If I were asked to build a bridge between the year that has gone and the one that has arrived, I would propose a couple of lines from the Cuban poet Reina María Rodríguez, from her poem “Resaca” (Hangover):
Time returns, it reverses itself and I need that reversibility to exist.
This poetic bridge would not only serve to connect two calendars, but also to reflect on the cycle of challenges and hopes that define Cuban daily life. 2024 brought with it myriad complexities that brought to the forefront the already fraying tensions of life on the island. At the same time, it left evidence of the determination of a people, beyond the slogans.
In Cuba, the history of the present seems to be recycled with the accumulated weight of previous years. Everyday life is reinvented in informality and ingenious patches that extend the life of outdated objects. The political class interprets reality and its recipe is “creative resistance”, while that reality becomes rougher with each passing day. The economy drags the heavy chains of internal errors and the U.S. blockade.
But Cuban creativity does not lie in a slogan, but in the need to make the impossible possible. The capacity for reinvention is what keeps the country moving forward, even though the terrain is so rough.
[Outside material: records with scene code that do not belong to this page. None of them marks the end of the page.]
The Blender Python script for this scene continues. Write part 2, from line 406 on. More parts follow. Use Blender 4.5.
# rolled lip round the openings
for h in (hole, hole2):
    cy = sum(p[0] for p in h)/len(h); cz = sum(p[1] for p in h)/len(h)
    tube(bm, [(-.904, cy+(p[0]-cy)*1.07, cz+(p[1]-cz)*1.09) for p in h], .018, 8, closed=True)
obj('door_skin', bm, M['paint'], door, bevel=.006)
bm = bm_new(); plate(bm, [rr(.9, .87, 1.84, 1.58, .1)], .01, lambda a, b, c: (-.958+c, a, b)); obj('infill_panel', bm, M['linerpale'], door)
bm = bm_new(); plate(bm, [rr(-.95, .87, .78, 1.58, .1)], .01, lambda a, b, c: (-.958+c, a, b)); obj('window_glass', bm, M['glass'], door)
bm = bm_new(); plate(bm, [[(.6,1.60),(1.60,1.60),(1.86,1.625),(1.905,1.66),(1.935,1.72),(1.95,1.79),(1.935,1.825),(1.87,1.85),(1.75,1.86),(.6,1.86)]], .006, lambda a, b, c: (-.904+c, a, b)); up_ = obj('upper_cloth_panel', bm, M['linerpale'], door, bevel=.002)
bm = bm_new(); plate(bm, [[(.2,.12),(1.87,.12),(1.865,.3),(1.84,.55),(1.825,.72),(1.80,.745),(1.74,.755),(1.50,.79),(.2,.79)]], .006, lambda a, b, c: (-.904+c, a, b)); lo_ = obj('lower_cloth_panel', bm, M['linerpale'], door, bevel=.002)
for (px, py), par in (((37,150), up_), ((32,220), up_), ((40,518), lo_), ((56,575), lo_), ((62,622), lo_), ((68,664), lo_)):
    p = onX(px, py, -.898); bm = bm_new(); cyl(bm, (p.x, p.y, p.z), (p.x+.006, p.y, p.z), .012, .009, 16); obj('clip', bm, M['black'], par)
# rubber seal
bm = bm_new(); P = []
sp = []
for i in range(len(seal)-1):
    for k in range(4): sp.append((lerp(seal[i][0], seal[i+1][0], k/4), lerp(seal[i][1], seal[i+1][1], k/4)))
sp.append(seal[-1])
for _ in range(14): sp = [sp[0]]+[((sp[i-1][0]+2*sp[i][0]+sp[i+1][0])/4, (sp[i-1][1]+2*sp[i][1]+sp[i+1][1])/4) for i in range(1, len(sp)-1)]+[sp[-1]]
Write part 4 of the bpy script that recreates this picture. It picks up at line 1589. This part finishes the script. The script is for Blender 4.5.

For my people, I wish the essential: a plate of food on every table, hopefully, succulent and not always what they have been able to get or fight for. May we often hear that expression of the character Amado del Pino in the movie Clandestino when he says to his comrades in the middle of a hunger strike: “A little soup with bones, delicious. Mommy, throw me a bucket of stew, so there’s enough for everyone. Don’t you get muddy when you eat? Ah, anyone who doesn’t get muddy doesn’t enjoy it!
May we feel the warmth of loved ones close to us, and may the possibility of dreaming and enjoying reign instead of resignation to endurance. May creativity, instead of being a tool of resistance, become a means of celebration. May farewells give way to reunions, and may we finally see the promised horizon.
If time, as Reina María Rodríguez suggests, reverses itself and allows us to exist, perhaps it can be a resource for rediscovering ourselves. Perhaps we can learn from the past without repeating its mistakes and move forward with the wisdom born from the scars. This is the wish that I dare to share: that 2025 may be, at last, the year where the bridge not only connects but also elevates; where time not only returns but also propels. Where there is no need to resist but to enjoy. May we find ourselves in 2025 with a kinder landscape, where life is full, dignified and good.